_Scene script records_
+ + + +

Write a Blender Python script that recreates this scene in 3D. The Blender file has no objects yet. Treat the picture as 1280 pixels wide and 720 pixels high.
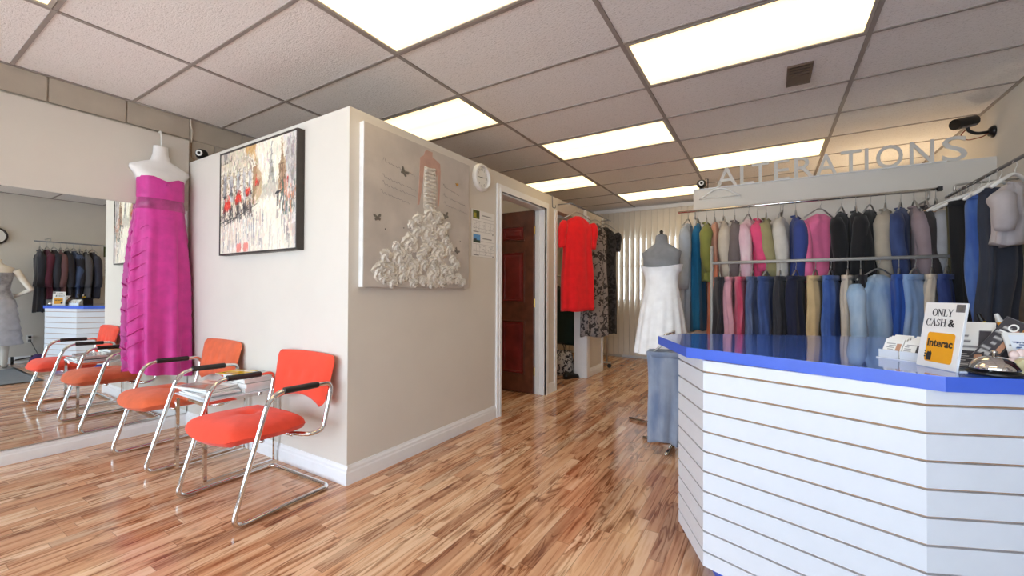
import bpy, bmesh, math, random
import numpy as np
from mathutils import Vector, Matrix
random.seed(7)
NR = np.random.default_rng(7)
C = bpy.context.scene.collection
PI = math.pi
def lin(c):
    return tuple(((x/255)/12.92 if x/255 <= .04045 else ((x/255+.055)/1.055)**2.4) for x in c)

# ------------------------------------------------------------------ camera, sky, exposure
SC = bpy.context.scene
cam = bpy.data.objects.new('camera', bpy.data.cameras.new('camera'))
C.objects.link(cam); SC.camera = cam
cr, cu, cf = Vector((.85157, .52422, .00439)), Vector((.00117, -.01027, .99995)), Vector((-.52423, .85152, .00936))
M = Matrix((cr, cu, -cf)).transposed().to_4x4(); M.translation = Vector((0, 0, 1.12)); cam.matrix_world = M
cam.data.sensor_width = 36; cam.data.lens = 14.677; cam.data.clip_start = .05
SKY = 6.6; SUN = 30; PANEL = 1.35; EXPOSURE = .15
w = bpy.data.worlds.new('overcast_sky'); SC.world = w; w.use_nodes = True
bg = w.node_tree.nodes['Background']; bg.inputs[0].default_value = (.74, .90, 1.08, 1); bg.inputs[1].default_value = SKY
SC.view_settings.view_transform = 'Standard'; SC.view_settings.look = 'None'
SC.view_settings.exposure = EXPOSURE; SC.view_settings.gamma = 1
SC.view_settings.use_curve_mapping = False
sl = bpy.data.lights.new('sun', 'SUN'); sl.energy = SUN; sl.angle = .02; sl.color = (.93, .96, 1)
so = bpy.data.objects.new('sun', sl); C.objects.link(so); so.rotation_euler = (math.radians(-4), math.radians(38), 0)
for nm, x, sx in (('shop_front_portal', -2.6, 3.0), ('shop_front_portal', .3, 2.2)):      # daylight portals in the shop front glazing
    l = bpy.data.lights.new(nm, 'AREA'); l.shape = 'RECTANGLE'; l.size = sx; l.size_y = 2.2
    l.cycles.is_portal = True
    o = bpy.data.objects.new(nm, l); C.objects.link(o); o.location = (x, -2.44, 1.25); o.rotation_euler = (-PI/2, 0, 0)
    o.rotation_euler = (PI/2, 0, 0)

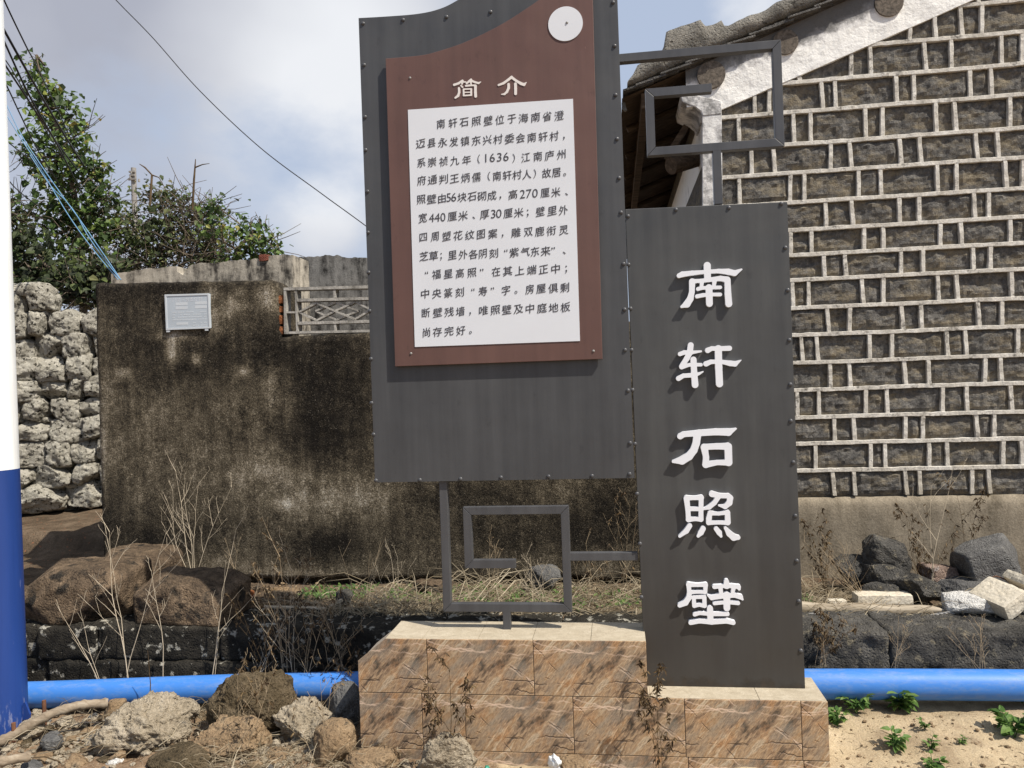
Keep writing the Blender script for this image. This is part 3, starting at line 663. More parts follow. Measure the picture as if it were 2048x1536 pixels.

+ + + +

_Objective_
Repeat each line of the records above exactly, but do not copy the pictures.

_Result_
Write a Blender Python script that recreates this scene in 3D. The Blender file has no objects yet. Treat the picture as 1280 pixels wide and 720 pixels high.
import bpy, bmesh, math, random
import numpy as np
from mathutils import Vector, Matrix
random.seed(7)
NR = np.random.default_rng(7)
C = bpy.context.scene.collection
PI = math.pi
def lin(c):
    return tuple(((x/255)/12.92 if x/255 <= .04045 else ((x/255+.055)/1.055)**2.4) for x in c)

# ------------------------------------------------------------------ camera, sky, exposure
SC = bpy.context.scene
cam = bpy.data.objects.new('camera', bpy.data.cameras.new('camera'))
C.objects.link(cam); SC.camera = cam
cr, cu, cf = Vector((.85157, .52422, .00439)), Vector((.00117, -.01027, .99995)), Vector((-.52423, .85152, .00936))
M = Matrix((cr, cu, -cf)).transposed().to_4x4(); M.translation = Vector((0, 0, 1.12)); cam.matrix_world = M
cam.data.sensor_width = 36; cam.data.lens = 14.677; cam.data.clip_start = .05
SKY = 6.6; SUN = 30; PANEL = 1.35; EXPOSURE = .15
w = bpy.data.worlds.new('overcast_sky'); SC.world = w; w.use_nodes = True
bg = w.node_tree.nodes['Background']; bg.inputs[0].default_value = (.74, .90, 1.08, 1); bg.inputs[1].default_value = SKY
SC.view_settings.view_transform = 'Standard'; SC.view_settings.look = 'None'
SC.view_settings.exposure = EXPOSURE; SC.view_settings.gamma = 1
SC.view_settings.use_curve_mapping = False
sl = bpy.data.lights.new('sun', 'SUN'); sl.energy = SUN; sl.angle = .02; sl.color = (.93, .96, 1)
so = bpy.data.objects.new('sun', sl); C.objects.link(so); so.rotation_euler = (math.radians(-4), math.radians(38), 0)
for nm, x, sx in (('shop_front_portal', -2.6, 3.0), ('shop_front_portal', .3, 2.2)):      # daylight portals in the shop front glazing
    l = bpy.data.lights.new(nm, 'AREA'); l.shape = 'RECTANGLE'; l.size = sx; l.size_y = 2.2
    l.cycles.is_portal = True
    o = bpy.data.objects.new(nm, l); C.objects.link(o); o.location = (x, -2.44, 1.25); o.rotation_euler = (-PI/2, 0, 0)
    o.rotation_euler = (PI/2, 0, 0)

Keep writing the Blender script for this image. This is part 3, starting at line 663. More parts follow. Measure the picture as if it were 2048x1536 pixels.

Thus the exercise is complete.